## TASK TO CARRY OUT
Starting at the first line of the listing below, repeat each line exactly until the line containing "add('groove_line', box(-3.06, -.36, D-.0725", which you include. Leave out pictures.

## SUPPLIED INFORMATION
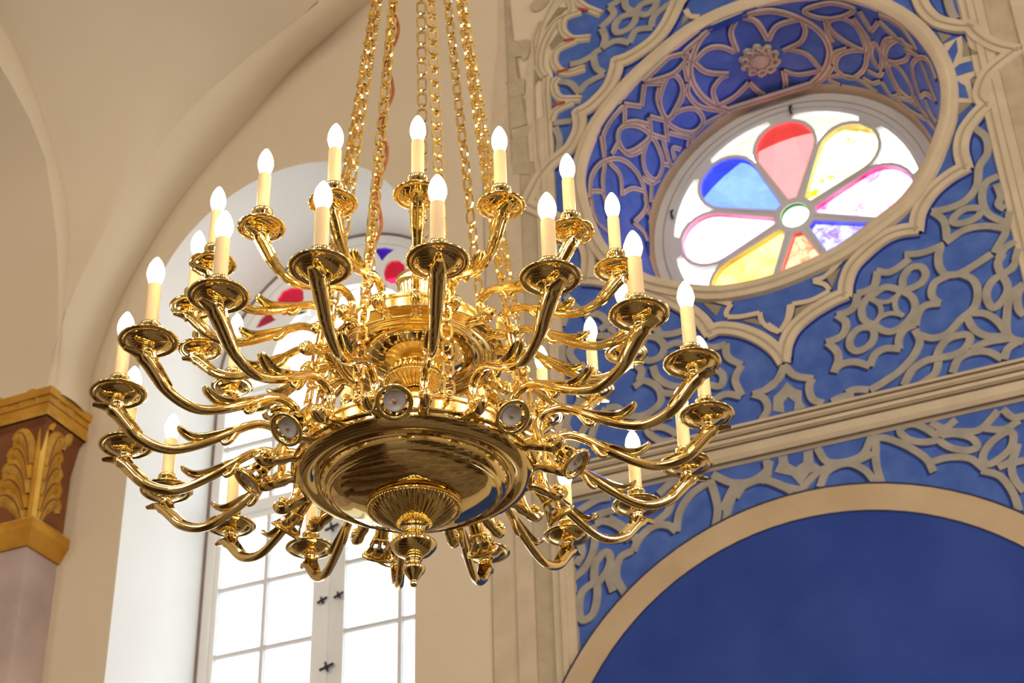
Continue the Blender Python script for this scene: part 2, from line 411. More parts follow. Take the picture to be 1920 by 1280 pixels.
ring_ = arc_pts(AX, AZc, ARO, 0, pi)+arc_pts(AX, AZc, ARI, pi, 0)
bx = [(AX+ARO, 1.2), *ring_[:49], (AX-ARO, 1.2), (AX-ARI, 1.2), *ring_[49:], (AX+ARI, 1.2)]
o = add('arch_band', poly_panel([bx], D-.030, .030), M['band'], deco, smooth=False)
o['label'] = 'sand coloured band framing the plain blue arch'
thin = arc_pts(AX, AZc, ARO+.007, 0, pi)+arc_pts(AX, AZc, ARO-.004, pi, 0)
add('arch_outline', poly_panel([thin], D-.0315, .03), M['dark_edge'], deco, smooth=False)
thin = arc_pts(AX, AZc, ARI+.004, 0, pi)+arc_pts(AX, AZc, ARI-.005, pi, 0)
add('arch_outline', poly_panel([thin], D-.0315, .03), M['dark_edge'], deco, smooth=False)
o = add('blue_arch_field', poly_panel([[(AX+ARI, 1.2)]+arc_pts(AX, AZc, ARI, 0, pi)+[(AX-ARI, 1.2)]], D-.028, .028), M['blue_deep'], deco, smooth=False)
o['label'] = 'large plain deep blue field inside the sand coloured arch'

# cornice: stepped mouldings
ys = [(0, .010), (.018, .03), (.03, .03), (.06, .055), (.075, .055), (.085, .04), (.10, .045), (.115, .07), (.135, .07), (.145, .05), (.155, .05), (.165, .062), (.21, .055), (.235, .04), (.245, .02), (.255, .008)]
vs = []
for x in (-3.06, -.36):
    for h, dpt in ys: vs.append((x, D-dpt, ZT-h))
o = add('trim_1', (vs, grid_faces(2, len(ys))), M['stone_light'], smooth=False)
tag(o, 'horizontal stone coloured cornice band between the round window and blue arch', 'cornice', 'structure')
for h0, h1 in ((.05, .056), (.098, .104), (.15, .155), (.235, .241)):
    add('groove_line', box(-3.06, -.36, D-.0725 if h0 < .2 else D-.05, D-.01, ZT-h1, ZT-h0), M['stone_line'], o, smooth=False)
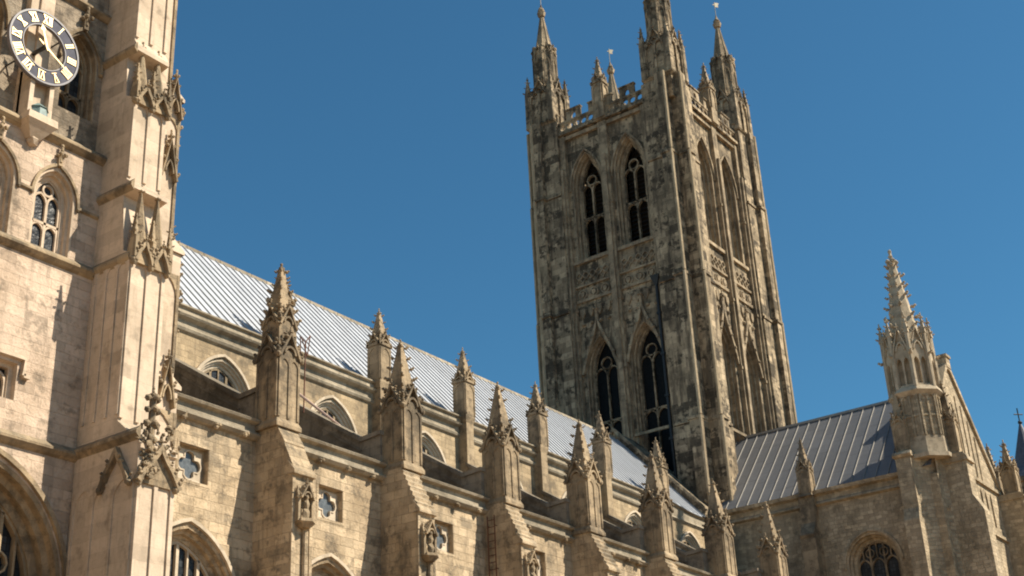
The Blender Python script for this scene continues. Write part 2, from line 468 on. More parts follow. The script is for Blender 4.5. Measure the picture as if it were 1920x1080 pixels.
def panel_strips(mb, fr, a0, a1, b0, b1, n, w, d):
    """raised vertical fillets that make n sunk panels with little pointed heads"""
    for i in range(n+1):
        a = a0+(a1-a0)*i/n
        mb.fbox(fr, a-w/2, a+w/2, b0, b1, -d, .0)
    pw = (a1-a0)/n
    for i in range(n):
        c = a0+pw*(i+.5)
        hw = pw/2-w/2
        C = arch_curve(c, hw, b1-hw*1.5, b1-.02, 4)
        mb.fprism(fr, [(c-hw, b1)]+[(c-hw, b1-hw*1.5)]+C[1:5]+[(c, b1)], -d*.8, 0)
        mb.fprism(fr, [(c, b1)]+C[4:-1]+[(c+hw, b1-hw*1.5), (c+hw, b1)], -d*.8, 0)

def tracery(mb, fr, cx, hw, sill, spring, apex, n, d0, d1, w=.11, transoms=(), top='auto'):
    r = apex-spring
    lw = 2*hw/n
    head = spring-lw*.15
    mb.bar(fr, arch(cx, hw-w*.3, sill, spring, apex-w*.3, 8), w, d0, d1)
    mb.fbox(fr, cx-hw, cx+hw, sill, sill+w, d0, d1)
    for i in range(1, n):
        a = cx-hw+lw*i
        mt = head if n == 2 else spring+arch_h(a-cx, hw, r)*.96
        mb.fbox(fr, a-w/2, a+w/2, sill, mt, d0, d1)
    for i in range(n):
        c = cx-hw+lw*(i+.5)
        hz = head
        mb.bar(fr, trefoil_head(c, lw/2-w*.2, hz-lw*.1, lw*.62), w*.8, d0+.01, d1-.01)
        for tz in transoms:
            mb.bar(fr, trefoil_head(c, lw/2-w*.2, tz-lw*.62, lw*.55), w*.7, d0+.01, d1-.01)
    for tz in transoms: mb.fbox(fr, cx-hw, cx+hw, tz-w*.5, tz+w*.5, d0, d1)
    if n == 2:
        cr = min(hw*.42, r*.26)
        cz = head+lw*.62+cr*.55
        mb.bar(fr, circle(cx, cz, cr), w*.75, d0+.005, d1-.005, True)
    else:
        for i in range(n):
            c = cx-hw+lw*(i+.5)
            top_h = spring+arch_h(c-cx, hw, r)
            z0 = head+lw*.5
            if top_h-z0 > lw*.5:
                mb.fbox(fr, c-w*.3, c+w*.3, z0, top_h, d0+.01, d1-.01)
        for i in range(1, n):
            c = cx-hw+lw*i
            top_h = spring+arch_h(c-cx, hw, r)
            if top_h-(head+lw*.9) > lw*.25:
                zz = head+lw*.75
                mb.bar(fr, circle(c, zz+lw*.15, lw*.3, 10), w*.6, d0+.012, d1-.012, True)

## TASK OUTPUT
Continue the Blender Python script for this scene: part 2, from line 411. More parts follow. Take the picture to be 1920 by 1280 pixels.
ring_ = arc_pts(AX, AZc, ARO, 0, pi)+arc_pts(AX, AZc, ARI, pi, 0)
bx = [(AX+ARO, 1.2), *ring_[:49], (AX-ARO, 1.2), (AX-ARI, 1.2), *ring_[49:], (AX+ARI, 1.2)]
o = add('arch_band', poly_panel([bx], D-.030, .030), M['band'], deco, smooth=False)
o['label'] = 'sand coloured band framing the plain blue arch'
thin = arc_pts(AX, AZc, ARO+.007, 0, pi)+arc_pts(AX, AZc, ARO-.004, pi, 0)
add('arch_outline', poly_panel([thin], D-.0315, .03), M['dark_edge'], deco, smooth=False)
thin = arc_pts(AX, AZc, ARI+.004, 0, pi)+arc_pts(AX, AZc, ARI-.005, pi, 0)
add('arch_outline', poly_panel([thin], D-.0315, .03), M['dark_edge'], deco, smooth=False)
o = add('blue_arch_field', poly_panel([[(AX+ARI, 1.2)]+arc_pts(AX, AZc, ARI, 0, pi)+[(AX-ARI, 1.2)]], D-.028, .028), M['blue_deep'], deco, smooth=False)
o['label'] = 'large plain deep blue field inside the sand coloured arch'

# cornice: stepped mouldings
ys = [(0, .010), (.018, .03), (.03, .03), (.06, .055), (.075, .055), (.085, .04), (.10, .045), (.115, .07), (.135, .07), (.145, .05), (.155, .05), (.165, .062), (.21, .055), (.235, .04), (.245, .02), (.255, .008)]
vs = []
for x in (-3.06, -.36):
    for h, dpt in ys: vs.append((x, D-dpt, ZT-h))
o = add('trim_1', (vs, grid_faces(2, len(ys))), M['stone_light'], smooth=False)
tag(o, 'horizontal stone coloured cornice band between the round window and blue arch', 'cornice', 'structure')
for h0, h1 in ((.05, .056), (.098, .104), (.15, .155), (.235, .241)):
    add('groove_line', box(-3.06, -.36, D-.0725 if h0 < .2 else D-.05, D-.01, ZT-h1, ZT-h0), M['stone_line'], o, smooth=False)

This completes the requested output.